TVA (Tennessee Valley Authority) continues to move forward with their transition away from coal-fired power plant generation. In fact, they currently operate only four coal-fired power plants (Kingston, Cumberland, Gallatin, and Shawnee) and by 2028, will be down to two. This is quite a difference from just 10 years ago, when over 50% of their total generation came from coal fired power plants.

TVA announced plans to retire their nine-unit 1.3-GW (gigawatts) Kingston Fossil Plant in 2027 and replace it with a 1.5-GW complex featuring a combined cycle gas turbine (CCGT) plant, aero-derivative turbines, 100 MW (megawatts) of battery storage, and up to 4 MW of solar generation.

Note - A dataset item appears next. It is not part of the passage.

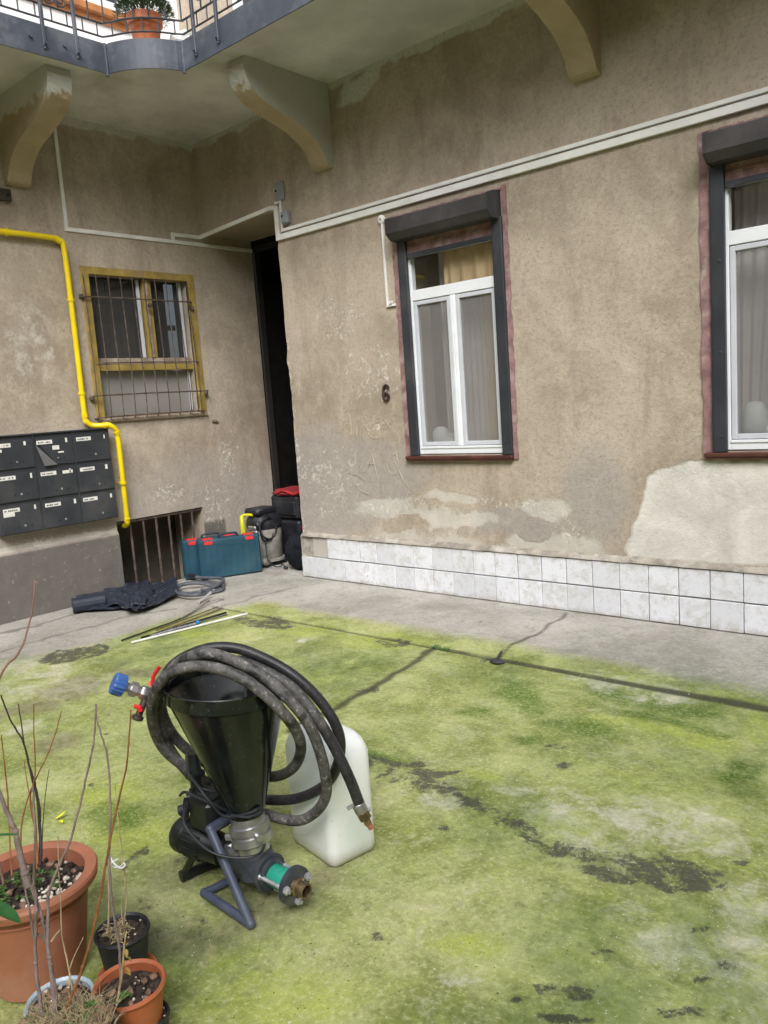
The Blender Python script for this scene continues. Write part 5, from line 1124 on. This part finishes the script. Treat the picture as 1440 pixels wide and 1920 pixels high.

In addition to Kingston, TVA has plans in motion to retire the two-unit 2.47 GW Cumberland Fossil Plant by 2028 – one unit by the end of 2026 and the second unit by the end of 2028. Before the first unit is retired, they will build a 1.45-GW CCGT to be in operation by 2026. Replacement generation for the second unit has been deferred to allow consideration for a broader range of replacement options.

No decisions have been made on retirement dates for Gallatin (975 MW coal – 4 units / 600 MW natural gas – 8 units) and Shawnee (1.75 GW coal – nine units). However, they are pursuing a first-of-its-kind pilot program at the Shawnee Fossil Plant in West Paducah, Kentucky, dubbed “Project Phoenix”. They plan to repurpose the 300-acre Shawnee site with up to 100 MW of solar generation to be online by the summer of 2028.

Over the past year, TVA has added about 1.5 GW of new gas-fired generation. These include three combustion turbine units, a combined 750 MW, at the Colbert Combustion Turbine site in North Alabama. In December 2023, they added another 750 MW with three new units at the Paradise Combine Cycle Plant near Drakesboro, Kentucky. More gas units are slated to come online over the next few years. Along with the Cumberland CCGT, TVA plans to add 500 MW of peaking aero-derivative combustion turbines at Johnsonville in late 2024 and 300 MW of solar at Lawrence County and Shawnee by late 2028.